● AIM
Give back the full listing, character for character, with no pictures.

● DATA SUPPLIED
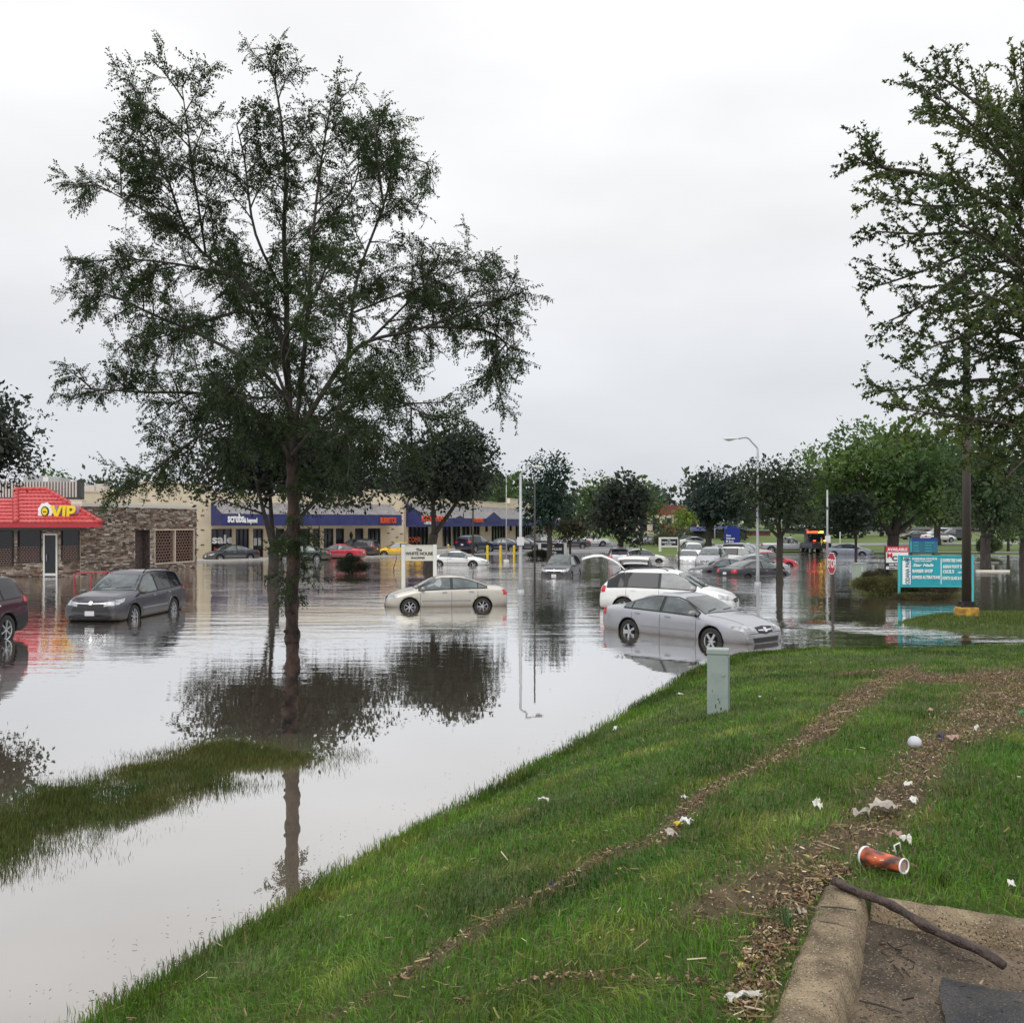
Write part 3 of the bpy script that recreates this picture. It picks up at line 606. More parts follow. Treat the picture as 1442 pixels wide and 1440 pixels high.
o = np_mesh('twigs', np.concatenate([Vd, Ve]), np.concatenate([Td, Te + len(Vd)]), M['mulch'], np.concatenate([Cd, Ce]) * 0.45); tag(o, 'dark twigs and bark bits scattered over the silty gutter', 'twigs', kind='stuff')
# ================================================================== BUILDINGS
class Wall:
    def __init__(s, P0, P1):
        s.P0 = Vector(P0); s.P1 = Vector(P1); d = s.P1 - s.P0; s.L = d.length; s.u = d / s.L; s.rz = math.atan2(d.y, d.x)
    def t(s, px, off=0.0):
        k = (px - CX) / F; n = Vector((-s.u.y, s.u.x)); p = s.P0 + n * off
        return (k * p.y - p.x) / (s.u.x - k * s.u.y)
    def Y(s, px, off=0.0): t = s.t(px, off); n = Vector((-s.u.y, s.u.x)); return (s.P0 + n * off + s.u * t).y
    def z(s, px, py, off=0.0): return CAMZ - (py - HY) * s.Y(px, off) / F
rs = random.Random(3)

def stone_face(mb_v, mb_f, mb_c, x0, x1, z0, z1, y, holes, rowh=(0.07, 0.13), ln=(0.16, 0.48)):
    """stacked ledge stone on a face looking to -y; holes are (x0,x1,z0,z1)"""
    z = z0
    while z < z1 - 0.03:
        h = min(rs.uniform(*rowh), z1 - z); xx = x0
        while xx < x1 - 0.02:
            l = min(rs.uniform(*ln), x1 - xx); cx0, cx1 = xx + 0.006, xx + l - 0.006
            if not any(a - 0.02 < (cx0 + cx1) / 2 < b + 0.02 and c - 0.01 < z + h / 2 < d + 0.01 for a, b, c, d in holes):
                for a, b, c, d in holes:
                    if c < z + h / 2 < d:
                        if cx0 < a < cx1: cx1 = a
                        if cx0 < b < cx1: cx0 = b
                p = rs.uniform(0.015, 0.06); b0 = len(mb_v)
                for (X_, Z_) in ((cx0, z + .005), (cx1, z + .005), (cx1, z + h - .005), (cx0, z + h - .005)):
                    mb_v.append((X_, y, Z_))
                for (X_, Z_) in ((cx0 + .006, z + .01), (cx1 - .006, z + .01), (cx1 - .006, z + h - .01), (cx0 + .006, z + h - .01)):
                    mb_v.append((X_, y - p, Z_))
                for q in ((4, 5, 6, 7), (0, 1, 5, 4), (1, 2, 6, 5), (2, 3, 7, 6), (3, 0, 4, 7)): mb_f.append(tuple(b0 + i for i in q))
                t = rs.random(); base = ((0.20, 0.155, 0.125), (0.34, 0.29, 0.25), (0.10, 0.068, 0.055), (0.46, 0.41, 0.35), (0.25, 0.165, 0.12))[rs.choices(range(5), (4, 3, 3, 1.3, 2))[0]]
                mb_c.extend([tuple(c * (0.75 + 0.5 * t) for c in base)] * 8)
            xx += l
        z += h
def stones(name, parent, faces, loc=(0, 0, 0), rz=0.0):
    v, f, c = [], [], []
    for a in faces: stone_face(v, f, c, *a)
    o = np_mesh(name, v, f, M['stone'], np.array(c), parent); o.location = loc; o.rotation_euler = (0, 0, rz); o['kind'] = 'stuff'; return o

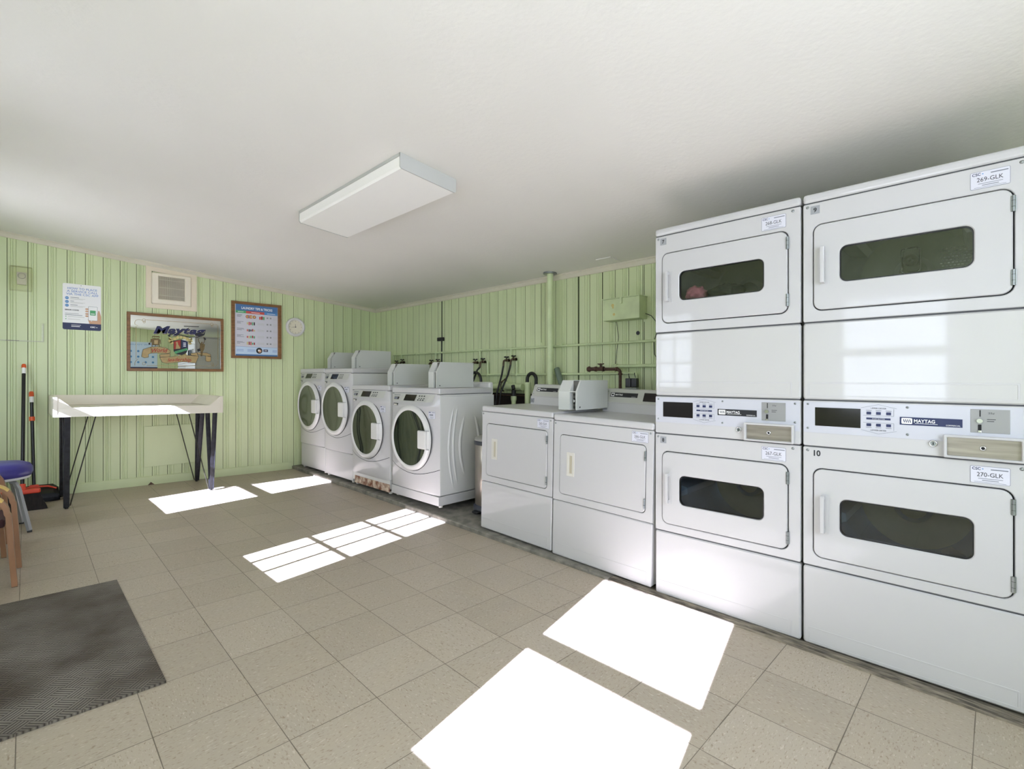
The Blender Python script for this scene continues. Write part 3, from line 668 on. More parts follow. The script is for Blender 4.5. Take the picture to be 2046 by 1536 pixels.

● FINISHED ANSWER
Write part 3 of the bpy script that recreates this picture. It picks up at line 606. More parts follow. Treat the picture as 1442 pixels wide and 1440 pixels high.
o = np_mesh('twigs', np.concatenate([Vd, Ve]), np.concatenate([Td, Te + len(Vd)]), M['mulch'], np.concatenate([Cd, Ce]) * 0.45); tag(o, 'dark twigs and bark bits scattered over the silty gutter', 'twigs', kind='stuff')
# ================================================================== BUILDINGS
class Wall:
    def __init__(s, P0, P1):
        s.P0 = Vector(P0); s.P1 = Vector(P1); d = s.P1 - s.P0; s.L = d.length; s.u = d / s.L; s.rz = math.atan2(d.y, d.x)
    def t(s, px, off=0.0):
        k = (px - CX) / F; n = Vector((-s.u.y, s.u.x)); p = s.P0 + n * off
        return (k * p.y - p.x) / (s.u.x - k * s.u.y)
    def Y(s, px, off=0.0): t = s.t(px, off); n = Vector((-s.u.y, s.u.x)); return (s.P0 + n * off + s.u * t).y
    def z(s, px, py, off=0.0): return CAMZ - (py - HY) * s.Y(px, off) / F
rs = random.Random(3)

def stone_face(mb_v, mb_f, mb_c, x0, x1, z0, z1, y, holes, rowh=(0.07, 0.13), ln=(0.16, 0.48)):
    """stacked ledge stone on a face looking to -y; holes are (x0,x1,z0,z1)"""
    z = z0
    while z < z1 - 0.03:
        h = min(rs.uniform(*rowh), z1 - z); xx = x0
        while xx < x1 - 0.02:
            l = min(rs.uniform(*ln), x1 - xx); cx0, cx1 = xx + 0.006, xx + l - 0.006
            if not any(a - 0.02 < (cx0 + cx1) / 2 < b + 0.02 and c - 0.01 < z + h / 2 < d + 0.01 for a, b, c, d in holes):
                for a, b, c, d in holes:
                    if c < z + h / 2 < d:
                        if cx0 < a < cx1: cx1 = a
                        if cx0 < b < cx1: cx0 = b
                p = rs.uniform(0.015, 0.06); b0 = len(mb_v)
                for (X_, Z_) in ((cx0, z + .005), (cx1, z + .005), (cx1, z + h - .005), (cx0, z + h - .005)):
                    mb_v.append((X_, y, Z_))
                for (X_, Z_) in ((cx0 + .006, z + .01), (cx1 - .006, z + .01), (cx1 - .006, z + h - .01), (cx0 + .006, z + h - .01)):
                    mb_v.append((X_, y - p, Z_))
                for q in ((4, 5, 6, 7), (0, 1, 5, 4), (1, 2, 6, 5), (2, 3, 7, 6), (3, 0, 4, 7)): mb_f.append(tuple(b0 + i for i in q))
                t = rs.random(); base = ((0.20, 0.155, 0.125), (0.34, 0.29, 0.25), (0.10, 0.068, 0.055), (0.46, 0.41, 0.35), (0.25, 0.165, 0.12))[rs.choices(range(5), (4, 3, 3, 1.3, 2))[0]]
                mb_c.extend([tuple(c * (0.75 + 0.5 * t) for c in base)] * 8)
            xx += l
        z += h
def stones(name, parent, faces, loc=(0, 0, 0), rz=0.0):
    v, f, c = [], [], []
    for a in faces: stone_face(v, f, c, *a)
    o = np_mesh(name, v, f, M['stone'], np.array(c), parent); o.location = loc; o.rotation_euler = (0, 0, rz); o['kind'] = 'stuff'; return o

The Blender Python script for this scene continues. Write part 3, from line 668 on. More parts follow. The script is for Blender 4.5. Take the picture to be 2046 by 1536 pixels.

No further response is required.